都民ファースト自体は分裂選挙の様子を呈していたが、小池都知事の根強い個人票が初宿氏を後押ししたのは疑いない。

2024年に東京都知事選挙を控える中、小池都知事は一層再選に向けて自公を固める貸しを作れた。

広がる両角支持 既存の枠組みに満足せず

両角候補は二大候補の中、東京維新の一部の有志の支援を受けた。その結果、自民票の2割、無党派層の3割で全体の3割と決して無視できない選挙結果を出した。

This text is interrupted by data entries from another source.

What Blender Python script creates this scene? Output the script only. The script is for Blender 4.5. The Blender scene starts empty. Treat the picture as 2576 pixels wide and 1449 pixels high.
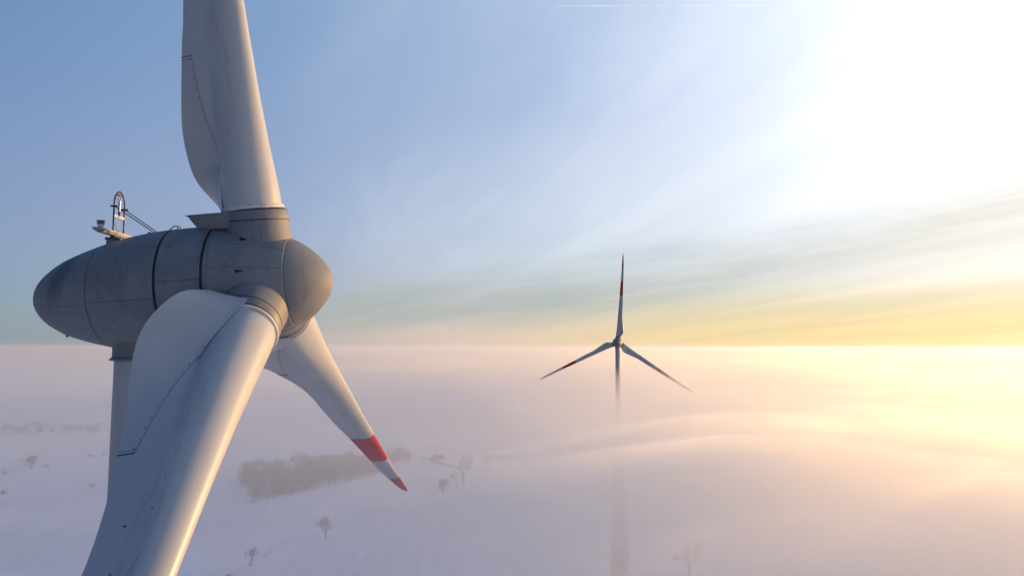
import bpy, bmesh, math, random
from mathutils import Vector, Matrix, noise as mnoise
random.seed(7)
PI = math.pi
R = math.radians
scn = bpy.context.scene
COL = scn.collection

# ------------------------------------------------------------------ camera
GROUND = -112.0                       # the drone is the origin, the snowfield lies 112 m below
F_PX = 1796.0                         # focal length for a 2576 px wide frame
PITCH = math.atan(147.5 / F_PX)
cam_d = bpy.data.cameras.new('drone_camera')
cam = bpy.data.objects.new('drone_camera', cam_d)
COL.objects.link(cam)
cam_d.sensor_width = 36.0
cam_d.lens = F_PX / 2576 * 36.0
cam_d.clip_start = 0.1
cam_d.clip_end = 200000
cam.rotation_euler = (PI / 2 + PITCH, 0, 0)
scn.camera = cam


def ray(px, py):
    a = (px - 1288) / F_PX
    b = (724.5 - py) / F_PX
    return Vector((a, math.cos(PITCH) - b * math.sin(PITCH), math.sin(PITCH) + b * math.cos(PITCH)))


def smooth(a, b, x):
    t = min(1.0, max(0.0, (x - a) / (b - a)))
    return t * t * (3 - 2 * t)


def interp(tab, x):
    if x <= tab[0][0]:
        return tab[0][1]
    for i in range(len(tab) - 1):
        x0, y0 = tab[i]
        x1, y1 = tab[i + 1]
        if x <= x1:
            # Catmull-Rom for soft curves
            ym = tab[i - 1][1] if i > 0 else y0
            xm = tab[i - 1][0] if i > 0 else x0 - (x1 - x0)
            yp = tab[i + 2][1] if i + 2 < len(tab) else y1
            xp = tab[i + 2][0] if i + 2 < len(tab) else x1 + (x1 - x0)
            m0 = (y1 - ym) / (x1 - xm) * (x1 - x0)
            m1 = (yp - y0) / (xp - x0) * (x1 - x0)
            t = (x - x0) / (x1 - x0)
            return ((2 * t**3 - 3 * t**2 + 1) * y0 + (t**3 - 2 * t**2 + t) * m0
                    + (-2 * t**3 + 3 * t**2) * y1 + (t**3 - t**2) * m1)
    return tab[-1][1]


# ------------------------------------------------------------------ object helpers
def tag(o, label=None, cat=None, group=None, kind=None):
    if label: o['label'] = label
    if cat: o['category'] = cat
    if group: o['group'] = group
    if kind: o['kind'] = kind
    return o


def empty(name, loc=(0, 0, 0), rz=0.0):
    o = bpy.data.objects.new(name, None)
    COL.objects.link(o)
    o.location = loc
    o.rotation_euler = (0, 0, rz)
    return o


class MB:
    def __init__(self):
        self.v, self.f = [], []

    def add(self, vs, fs):
        b = len(self.v)
        self.v += [tuple(x) for x in vs]
        self.f += [tuple(i + b for i in q) for q in fs]
        return self

    def loft(self, rings, closed=True, cap0=False, cap1=False):
        n = len(rings[0])
        vs = [p for r in rings for p in r]
        fs = []
        for i in range(len(rings) - 1):
            for j in range(n if closed else n - 1):
                k = (j + 1) % n
                fs.append((i * n + j, i * n + k, (i + 1) * n + k, (i + 1) * n + j))
        if cap0: fs.append(tuple(range(n - 1, -1, -1)))
        if cap1: fs.append(tuple((len(rings) - 1) * n + j for j in range(n)))
        return self.add(vs, fs)

    def tube(self, pts, r, n=8, caps=True):
        pts = [Vector(p) for p in pts]
        rs = r if isinstance(r, (list, tuple)) else [r] * len(pts)
        rings = []
        up = None
        for i, p in enumerate(pts):
            d = (pts[min(i + 1, len(pts) - 1)] - pts[max(i - 1, 0)])
            d.normalize()
            if up is None:
                up = d.orthogonal().normalized()
            else:
                up = (up - d * up.dot(d))
                up = up.normalized() if up.length > 1e-6 else d.orthogonal().normalized()
            w = d.cross(up)
            rings.append([p + (up * math.cos(2 * PI * j / n) + w * math.sin(2 * PI * j / n)) * rs[i] for j in range(n)])
        return self.loft(rings, True, caps, caps)

    def box(self, c, s, M=None):
        c = Vector(c)
        M = M or Matrix.Identity(3)
        vs = [c + M @ Vector((x * s[0] / 2, y * s[1] / 2, z * s[2] / 2)) for x in (-1, 1) for y in (-1, 1) for z in (-1, 1)]
        return self.add(vs, [(0, 1, 3, 2), (4, 6, 7, 5), (0, 4, 5, 1), (2, 3, 7, 6), (0, 2, 6, 4), (1, 5, 7, 3)])

    def build(self, name, mat, parent=None, smooth_angle=40, bevel=0.0):
        me = bpy.data.meshes.new(name)
        me.from_pydata(self.v, [], self.f)
        me.validate()
        bm = bmesh.new()
        bm.from_mesh(me)
        bmesh.ops.recalc_face_normals(bm, faces=bm.faces)
        bm.to_mesh(me)
        bm.free()
        if smooth_angle:
            me.shade_smooth()
            me.set_sharp_from_angle(angle=R(smooth_angle))
        me.materials.append(mat)
        o = bpy.data.objects.new(name, me)
        COL.objects.link(o)
        if parent: o.parent = parent
        if bevel:
            b = o.modifiers.new('bevel', 'BEVEL')
            b.width = bevel
            b.segments = 2
        return o


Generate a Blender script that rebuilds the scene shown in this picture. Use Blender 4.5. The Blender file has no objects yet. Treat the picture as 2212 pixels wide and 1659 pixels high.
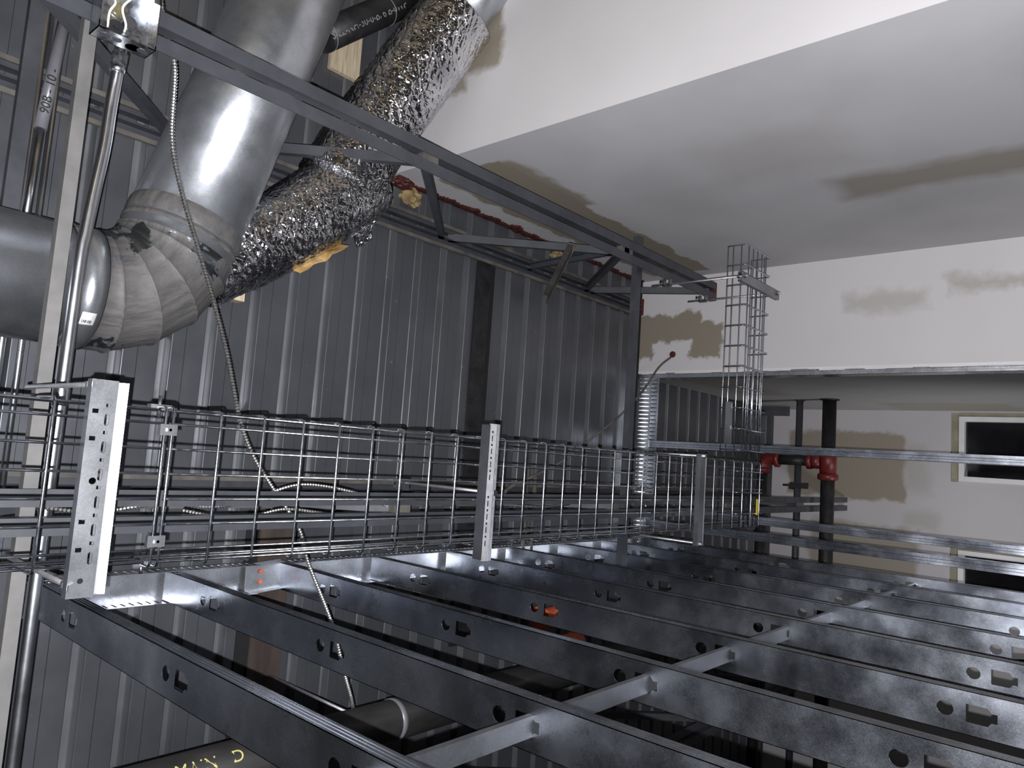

政治資金問題に対して考慮した有権者からも25%の支持を受けたことも無視できない。今回は滝田氏と批判票を分け合った形だ。

しかし、候補の一本化が成功すれば滝田氏が当選したかと言えばそうでもない。両角候補は保守地盤で二割もの自民票を取り込んでいる中、無党派層3割を得ているとはいえ一本化されれば流出する自公票が減り、初宿氏がさらにリードを広げるとも考えられる。

勝馬に乗れたも存在感がない東京維新 支持者の意向無視した相乗り

東京維新の会は支持者や議員が両角氏を支援していた。しかし、党としては最初から初宿氏への乗り換えありきであり、結果選挙期間中の急遽の初宿氏支持表明となった。 両角氏はこの度無視できない投票を得ることとなったが、東京維新の会は本来支援し、票数で存在感を示せた形である。

東京維新の会は相乗りを重ねているが、載らなかった「維新っぽい」候補は結果として支持を集めることが続いている。支持者の意向を無視した党の決定により、存在感が広がらない。

「広義の野党共闘」の歴史的健闘 排除せずに態勢作れるか

このたびの滝田氏の支援体制は左派にとどまらず、広い支援を受ける「野党共闘」であったと言える。保守がつよい八王子でさえ惜敗となった以上、他の東京都の地域では結果につながる可能性が極めて高い。

かつての「オール沖縄」を主導した翁長雄志沖縄県知事は保守と革新を連合し、お互い「腹六分目」で妥協して一緒に勝つ選挙を目指していた。

新時代の勝利をつかむには、共産党も立憲民主党も国民民主党も都民ファーストも排除せず、お互い納得する「腹六分目」を見つけて戦うことが一つのモデルである。

立憲民主党代表の泉健太氏は「政治資金改革」と「教育無償化」のみを行う、各党の最低限共通する政策で「ミッション型内閣」を作る構想を出している。これを実現するための一つの構図が東京の滝田氏の支援体制であったと確信する。